**Directive**
Reproduce the records that follow in full, excluding any picture they contain.

Start of Task input

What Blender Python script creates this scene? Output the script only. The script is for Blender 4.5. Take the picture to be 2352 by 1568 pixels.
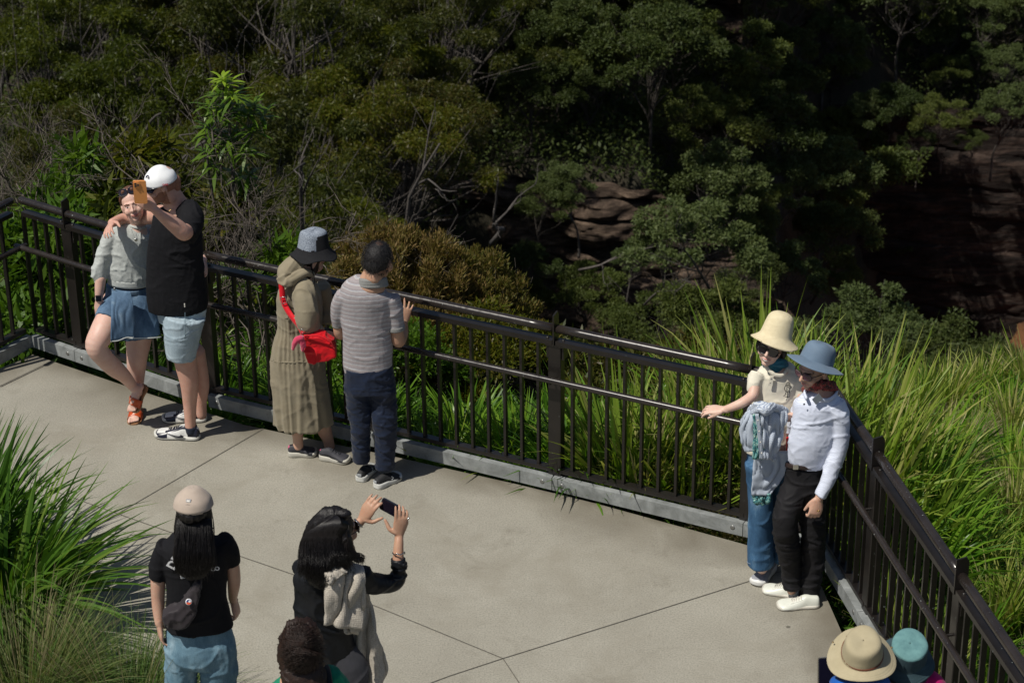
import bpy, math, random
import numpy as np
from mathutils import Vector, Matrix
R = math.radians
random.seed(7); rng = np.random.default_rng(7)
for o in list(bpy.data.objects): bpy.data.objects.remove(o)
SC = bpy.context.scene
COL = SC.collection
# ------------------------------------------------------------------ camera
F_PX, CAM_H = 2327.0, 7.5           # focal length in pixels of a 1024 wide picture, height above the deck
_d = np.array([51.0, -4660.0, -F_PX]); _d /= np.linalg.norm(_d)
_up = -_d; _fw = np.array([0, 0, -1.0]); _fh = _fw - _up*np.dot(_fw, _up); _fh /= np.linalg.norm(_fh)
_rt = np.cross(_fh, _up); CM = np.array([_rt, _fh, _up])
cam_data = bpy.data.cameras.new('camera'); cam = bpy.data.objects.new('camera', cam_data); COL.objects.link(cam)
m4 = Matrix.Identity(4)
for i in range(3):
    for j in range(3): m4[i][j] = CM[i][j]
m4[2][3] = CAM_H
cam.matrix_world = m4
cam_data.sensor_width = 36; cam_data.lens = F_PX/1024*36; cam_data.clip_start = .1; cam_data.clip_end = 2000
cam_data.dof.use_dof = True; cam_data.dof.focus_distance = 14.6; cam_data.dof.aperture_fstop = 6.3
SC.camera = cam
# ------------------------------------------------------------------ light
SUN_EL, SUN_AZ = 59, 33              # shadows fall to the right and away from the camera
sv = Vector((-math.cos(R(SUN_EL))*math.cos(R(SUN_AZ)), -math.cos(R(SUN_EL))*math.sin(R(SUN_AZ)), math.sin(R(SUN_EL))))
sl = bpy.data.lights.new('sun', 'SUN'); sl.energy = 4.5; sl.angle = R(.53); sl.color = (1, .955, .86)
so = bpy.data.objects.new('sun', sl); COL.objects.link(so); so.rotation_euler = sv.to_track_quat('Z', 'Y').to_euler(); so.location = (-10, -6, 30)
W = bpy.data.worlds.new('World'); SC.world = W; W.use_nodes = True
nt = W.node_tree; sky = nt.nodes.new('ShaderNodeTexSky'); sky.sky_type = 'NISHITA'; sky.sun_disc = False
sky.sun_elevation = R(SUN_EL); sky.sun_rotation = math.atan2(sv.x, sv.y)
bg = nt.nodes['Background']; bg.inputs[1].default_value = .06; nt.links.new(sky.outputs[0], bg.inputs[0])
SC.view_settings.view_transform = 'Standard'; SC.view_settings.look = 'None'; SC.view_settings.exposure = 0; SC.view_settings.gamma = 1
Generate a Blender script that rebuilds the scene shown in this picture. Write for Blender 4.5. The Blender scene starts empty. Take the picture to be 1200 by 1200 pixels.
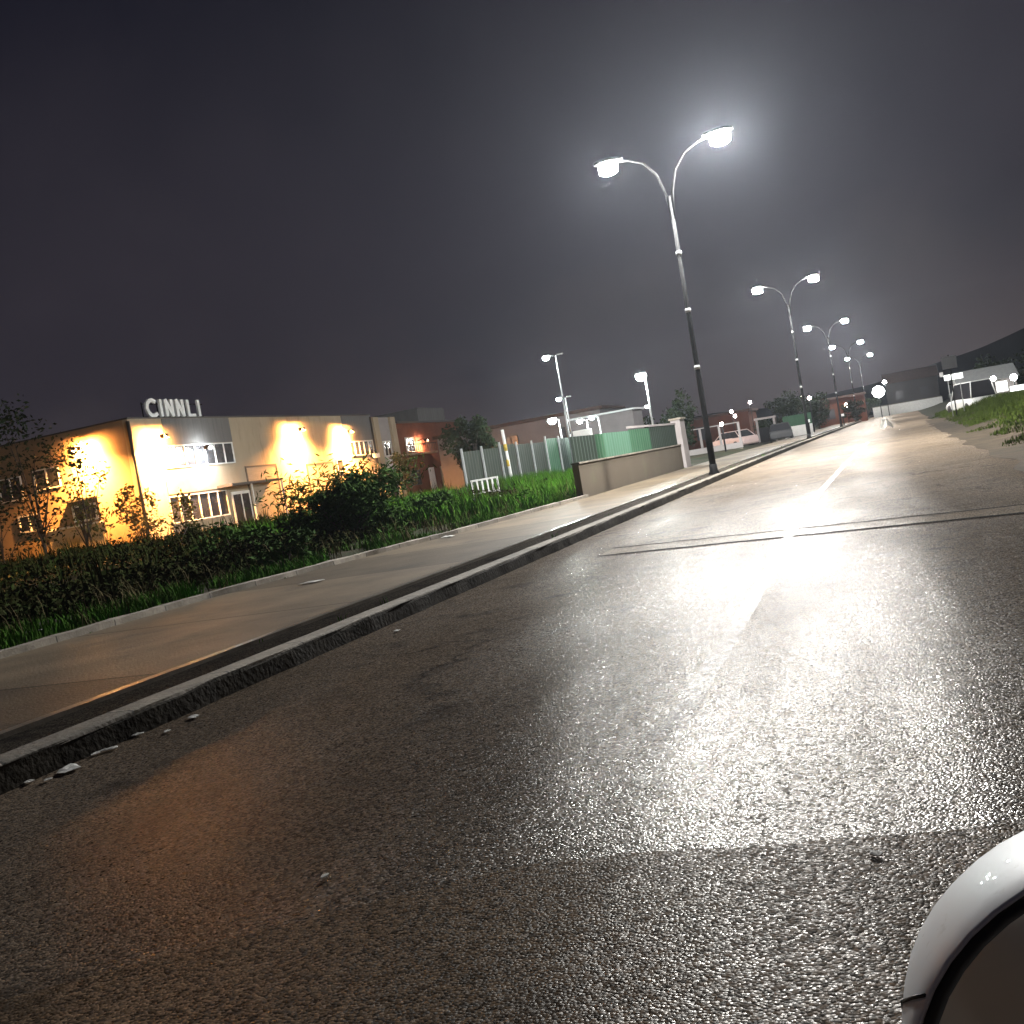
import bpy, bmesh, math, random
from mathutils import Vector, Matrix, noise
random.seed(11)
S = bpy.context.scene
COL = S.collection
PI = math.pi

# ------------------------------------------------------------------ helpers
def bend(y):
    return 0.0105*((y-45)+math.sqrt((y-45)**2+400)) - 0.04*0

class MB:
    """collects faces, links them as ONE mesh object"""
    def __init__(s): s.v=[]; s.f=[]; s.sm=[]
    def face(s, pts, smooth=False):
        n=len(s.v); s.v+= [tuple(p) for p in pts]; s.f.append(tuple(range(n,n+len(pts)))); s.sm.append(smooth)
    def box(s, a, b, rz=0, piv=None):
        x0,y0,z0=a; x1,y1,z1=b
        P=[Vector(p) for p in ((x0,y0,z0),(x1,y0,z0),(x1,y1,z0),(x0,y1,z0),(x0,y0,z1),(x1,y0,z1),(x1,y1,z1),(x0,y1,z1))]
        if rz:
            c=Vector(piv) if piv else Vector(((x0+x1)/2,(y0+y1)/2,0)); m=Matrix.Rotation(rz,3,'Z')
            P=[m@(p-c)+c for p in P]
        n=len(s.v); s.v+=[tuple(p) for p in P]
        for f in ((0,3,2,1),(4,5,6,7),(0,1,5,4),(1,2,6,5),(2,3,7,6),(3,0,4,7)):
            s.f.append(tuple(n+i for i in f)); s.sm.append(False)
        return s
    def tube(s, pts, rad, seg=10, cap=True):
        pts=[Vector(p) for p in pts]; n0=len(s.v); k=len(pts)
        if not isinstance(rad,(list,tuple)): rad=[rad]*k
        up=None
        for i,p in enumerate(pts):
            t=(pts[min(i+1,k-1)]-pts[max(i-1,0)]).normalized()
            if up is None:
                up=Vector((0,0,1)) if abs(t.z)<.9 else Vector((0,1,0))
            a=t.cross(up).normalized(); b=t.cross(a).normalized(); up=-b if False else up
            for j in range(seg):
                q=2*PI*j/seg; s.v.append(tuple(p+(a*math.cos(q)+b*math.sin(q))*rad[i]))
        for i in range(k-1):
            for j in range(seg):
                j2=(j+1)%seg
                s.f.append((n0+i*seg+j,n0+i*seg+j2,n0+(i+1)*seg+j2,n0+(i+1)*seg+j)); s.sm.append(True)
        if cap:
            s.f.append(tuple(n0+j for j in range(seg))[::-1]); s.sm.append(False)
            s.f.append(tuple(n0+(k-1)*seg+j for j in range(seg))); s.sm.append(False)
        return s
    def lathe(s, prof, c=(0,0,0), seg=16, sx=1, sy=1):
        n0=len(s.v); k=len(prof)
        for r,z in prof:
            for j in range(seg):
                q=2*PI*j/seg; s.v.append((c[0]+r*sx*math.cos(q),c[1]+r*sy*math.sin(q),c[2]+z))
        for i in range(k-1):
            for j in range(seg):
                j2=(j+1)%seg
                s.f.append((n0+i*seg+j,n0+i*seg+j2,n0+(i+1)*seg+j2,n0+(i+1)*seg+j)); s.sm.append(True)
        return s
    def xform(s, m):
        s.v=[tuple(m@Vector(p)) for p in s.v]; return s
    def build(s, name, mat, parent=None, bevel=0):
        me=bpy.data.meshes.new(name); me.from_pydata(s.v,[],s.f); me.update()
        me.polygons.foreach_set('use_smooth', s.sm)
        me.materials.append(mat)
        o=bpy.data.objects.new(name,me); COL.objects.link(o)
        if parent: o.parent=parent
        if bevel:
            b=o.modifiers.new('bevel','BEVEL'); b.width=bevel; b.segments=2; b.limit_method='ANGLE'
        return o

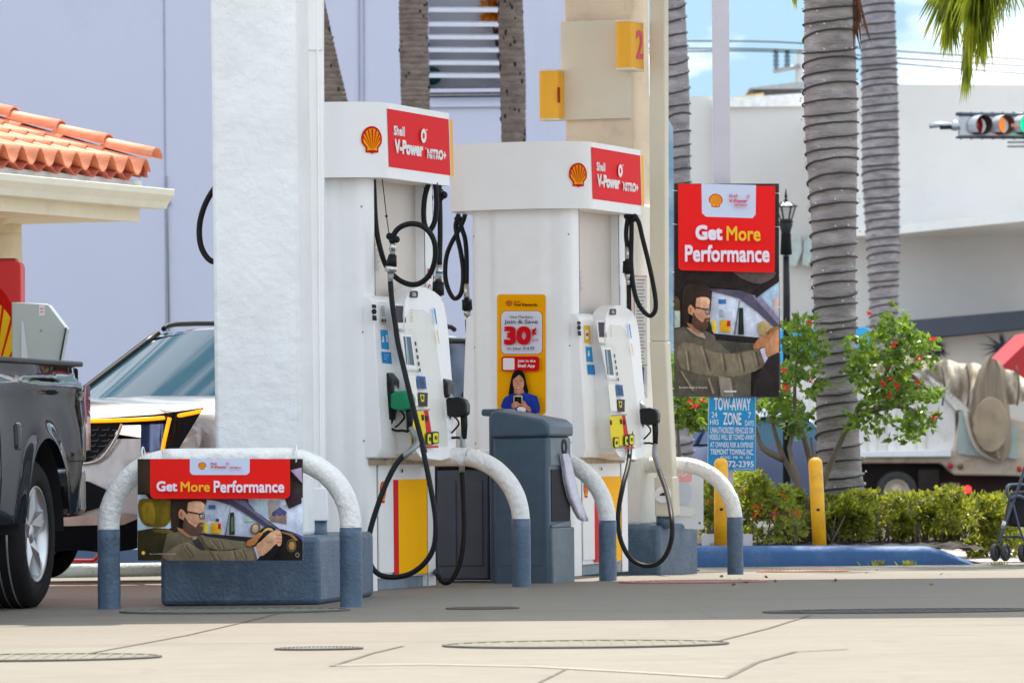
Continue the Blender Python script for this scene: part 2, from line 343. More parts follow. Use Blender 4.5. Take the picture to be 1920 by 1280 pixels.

End of Task input

**Worked solution**
What Blender Python script creates this scene? Output the script only. The script is for Blender 4.5. Take the picture to be 2352 by 1568 pixels.
import bpy, math, random
import numpy as np
from mathutils import Vector, Matrix
R = math.radians
random.seed(7); rng = np.random.default_rng(7)
for o in list(bpy.data.objects): bpy.data.objects.remove(o)
SC = bpy.context.scene
COL = SC.collection
# ------------------------------------------------------------------ camera
F_PX, CAM_H = 2327.0, 7.5           # focal length in pixels of a 1024 wide picture, height above the deck
_d = np.array([51.0, -4660.0, -F_PX]); _d /= np.linalg.norm(_d)
_up = -_d; _fw = np.array([0, 0, -1.0]); _fh = _fw - _up*np.dot(_fw, _up); _fh /= np.linalg.norm(_fh)
_rt = np.cross(_fh, _up); CM = np.array([_rt, _fh, _up])
cam_data = bpy.data.cameras.new('camera'); cam = bpy.data.objects.new('camera', cam_data); COL.objects.link(cam)
m4 = Matrix.Identity(4)
for i in range(3):
    for j in range(3): m4[i][j] = CM[i][j]
m4[2][3] = CAM_H
cam.matrix_world = m4
cam_data.sensor_width = 36; cam_data.lens = F_PX/1024*36; cam_data.clip_start = .1; cam_data.clip_end = 2000
cam_data.dof.use_dof = True; cam_data.dof.focus_distance = 14.6; cam_data.dof.aperture_fstop = 6.3
SC.camera = cam
# ------------------------------------------------------------------ light
SUN_EL, SUN_AZ = 59, 33              # shadows fall to the right and away from the camera
sv = Vector((-math.cos(R(SUN_EL))*math.cos(R(SUN_AZ)), -math.cos(R(SUN_EL))*math.sin(R(SUN_AZ)), math.sin(R(SUN_EL))))
sl = bpy.data.lights.new('sun', 'SUN'); sl.energy = 4.5; sl.angle = R(.53); sl.color = (1, .955, .86)
so = bpy.data.objects.new('sun', sl); COL.objects.link(so); so.rotation_euler = sv.to_track_quat('Z', 'Y').to_euler(); so.location = (-10, -6, 30)
W = bpy.data.worlds.new('World'); SC.world = W; W.use_nodes = True
nt = W.node_tree; sky = nt.nodes.new('ShaderNodeTexSky'); sky.sky_type = 'NISHITA'; sky.sun_disc = False
sky.sun_elevation = R(SUN_EL); sky.sun_rotation = math.atan2(sv.x, sv.y)
bg = nt.nodes['Background']; bg.inputs[1].default_value = .06; nt.links.new(sky.outputs[0], bg.inputs[0])
SC.view_settings.view_transform = 'Standard'; SC.view_settings.look = 'None'; SC.view_settings.exposure = 0; SC.view_settings.gamma = 1
Generate a Blender script that rebuilds the scene shown in this picture. Write for Blender 4.5. The Blender scene starts empty. Take the picture to be 1200 by 1200 pixels.
import bpy, bmesh, math, random
from mathutils import Vector, Matrix, noise
random.seed(11)
S = bpy.context.scene
COL = S.collection
PI = math.pi

# ------------------------------------------------------------------ helpers
def bend(y):
    return 0.0105*((y-45)+math.sqrt((y-45)**2+400)) - 0.04*0

class MB:
    """collects faces, links them as ONE mesh object"""
    def __init__(s): s.v=[]; s.f=[]; s.sm=[]
    def face(s, pts, smooth=False):
        n=len(s.v); s.v+= [tuple(p) for p in pts]; s.f.append(tuple(range(n,n+len(pts)))); s.sm.append(smooth)
    def box(s, a, b, rz=0, piv=None):
        x0,y0,z0=a; x1,y1,z1=b
        P=[Vector(p) for p in ((x0,y0,z0),(x1,y0,z0),(x1,y1,z0),(x0,y1,z0),(x0,y0,z1),(x1,y0,z1),(x1,y1,z1),(x0,y1,z1))]
        if rz:
            c=Vector(piv) if piv else Vector(((x0+x1)/2,(y0+y1)/2,0)); m=Matrix.Rotation(rz,3,'Z')
            P=[m@(p-c)+c for p in P]
        n=len(s.v); s.v+=[tuple(p) for p in P]
        for f in ((0,3,2,1),(4,5,6,7),(0,1,5,4),(1,2,6,5),(2,3,7,6),(3,0,4,7)):
            s.f.append(tuple(n+i for i in f)); s.sm.append(False)
        return s
    def tube(s, pts, rad, seg=10, cap=True):
        pts=[Vector(p) for p in pts]; n0=len(s.v); k=len(pts)
        if not isinstance(rad,(list,tuple)): rad=[rad]*k
        up=None
        for i,p in enumerate(pts):
            t=(pts[min(i+1,k-1)]-pts[max(i-1,0)]).normalized()
            if up is None:
                up=Vector((0,0,1)) if abs(t.z)<.9 else Vector((0,1,0))
            a=t.cross(up).normalized(); b=t.cross(a).normalized(); up=-b if False else up
            for j in range(seg):
                q=2*PI*j/seg; s.v.append(tuple(p+(a*math.cos(q)+b*math.sin(q))*rad[i]))
        for i in range(k-1):
            for j in range(seg):
                j2=(j+1)%seg
                s.f.append((n0+i*seg+j,n0+i*seg+j2,n0+(i+1)*seg+j2,n0+(i+1)*seg+j)); s.sm.append(True)
        if cap:
            s.f.append(tuple(n0+j for j in range(seg))[::-1]); s.sm.append(False)
            s.f.append(tuple(n0+(k-1)*seg+j for j in range(seg))); s.sm.append(False)
        return s
    def lathe(s, prof, c=(0,0,0), seg=16, sx=1, sy=1):
        n0=len(s.v); k=len(prof)
        for r,z in prof:
            for j in range(seg):
                q=2*PI*j/seg; s.v.append((c[0]+r*sx*math.cos(q),c[1]+r*sy*math.sin(q),c[2]+z))
        for i in range(k-1):
            for j in range(seg):
                j2=(j+1)%seg
                s.f.append((n0+i*seg+j,n0+i*seg+j2,n0+(i+1)*seg+j2,n0+(i+1)*seg+j)); s.sm.append(True)
        return s
    def xform(s, m):
        s.v=[tuple(m@Vector(p)) for p in s.v]; return s
    def build(s, name, mat, parent=None, bevel=0):
        me=bpy.data.meshes.new(name); me.from_pydata(s.v,[],s.f); me.update()
        me.polygons.foreach_set('use_smooth', s.sm)
        me.materials.append(mat)
        o=bpy.data.objects.new(name,me); COL.objects.link(o)
        if parent: o.parent=parent
        if bevel:
            b=o.modifiers.new('bevel','BEVEL'); b.width=bevel; b.segments=2; b.limit_method='ANGLE'
        return o

Continue the Blender Python script for this scene: part 2, from line 343. More parts follow. Use Blender 4.5. Take the picture to be 1920 by 1280 pixels.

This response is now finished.